People v. Witherspoon
This text of 48 A.D.3d 599 (People v. Witherspoon) is published on Counsel Stack Legal Research, covering Appellate Division of the Supreme Court of the State of New York primary law. Counsel Stack provides free access to over 12 million legal documents including statutes, case law, regulations, and constitutions.
Opinion
Appeal by the defendant from a judgment of the Supreme Court, Kings County (Chun, J.), rendered September 5, 2006, [600]*600convicting him of operating a motor vehicle while under the influence of alcohol or drugs (two counts), aggravated unlicensed operation of a motor vehicle in the first degree, and driving without a seat belt, upon a jury verdict, and imposing sentence.
Ordered that the judgment is affirmed.
The defendant’s contention that the evidence was legally insufficient to support his convictions is unpreserved for appellate review (see CPL 470.05 [2]; People v Gray, 86 NY2d 10 [1995]). In any event, viewing the evidence in the light most favorable to the prosecution (see People v Contes, 60 NY2d 620 [1983]), we find that it was legally sufficient to establish the defendant’s guilt beyond a reasonable doubt.

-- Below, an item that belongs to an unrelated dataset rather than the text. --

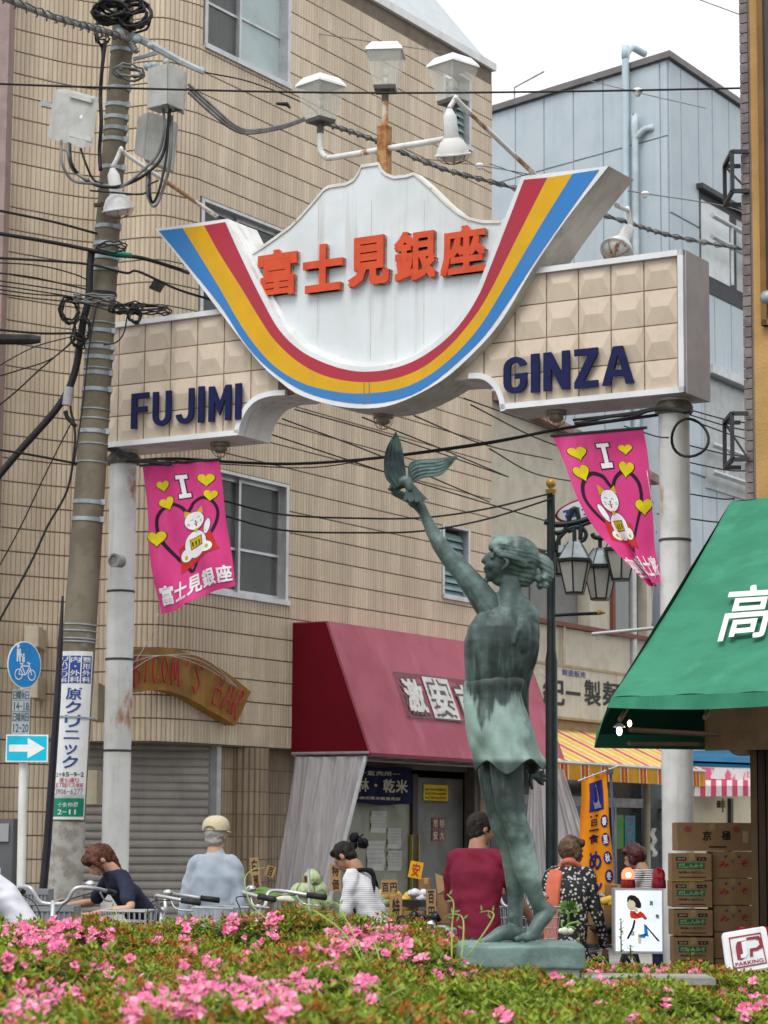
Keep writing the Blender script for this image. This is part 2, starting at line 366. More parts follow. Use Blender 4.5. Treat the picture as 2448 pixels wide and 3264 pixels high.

Moreover, upon the exercise of our factual review power (see CPL 470.15 [5]), we are satisfied that the verdict of guilt was not against the weight of the evidence (see People v Romero, 7 NY3d 633, 644-645 [2006]).
The defendant’s claim that the Justice who presided at his trial should have recused himself is without merit. Since no basis for disqualification pursuant to Judiciary Law § 14 was presented, it was up to the discretion of the Justice to decide whether or not to recuse himself (see People v Rolle, 37 AD3d 624, 624-625 [2007]; People v Daly, 20 AD3d 542 [2005]). Based upon the record before us, we conclude that the Justice properly declined to recuse himself.
The defendant’s contention that the prosecutor’s summation deprived him of a fair trial is unpreserved for appellate review, as defense counsel only made general, unspecified objections (see CPL 470.05 [2]; People v Romero, 7 NY3d 911 [2006]). In any event, a review of the challenged comments reveals that they were primarily fair comment on the evidence adduced at trial or responsive to defense counsel’s summation (see People v McHarris, 297 AD2d 824 [2002]; People v Cariola, 276 AD2d 800 [2000]). Moreover, even if some of these comments arguably were improper, under the circumstances, the defendant was not denied a fair trial (see People v Vallee, 21 AD3d 502 [2005]).
The sentence imposed was not excessive (see People v Suitte, 90 AD2d 80 [1982]).
The defendant’s remaining contentions are without merit. Rivera, J.P., Ritter, Dillon and Carni, JJ., concur.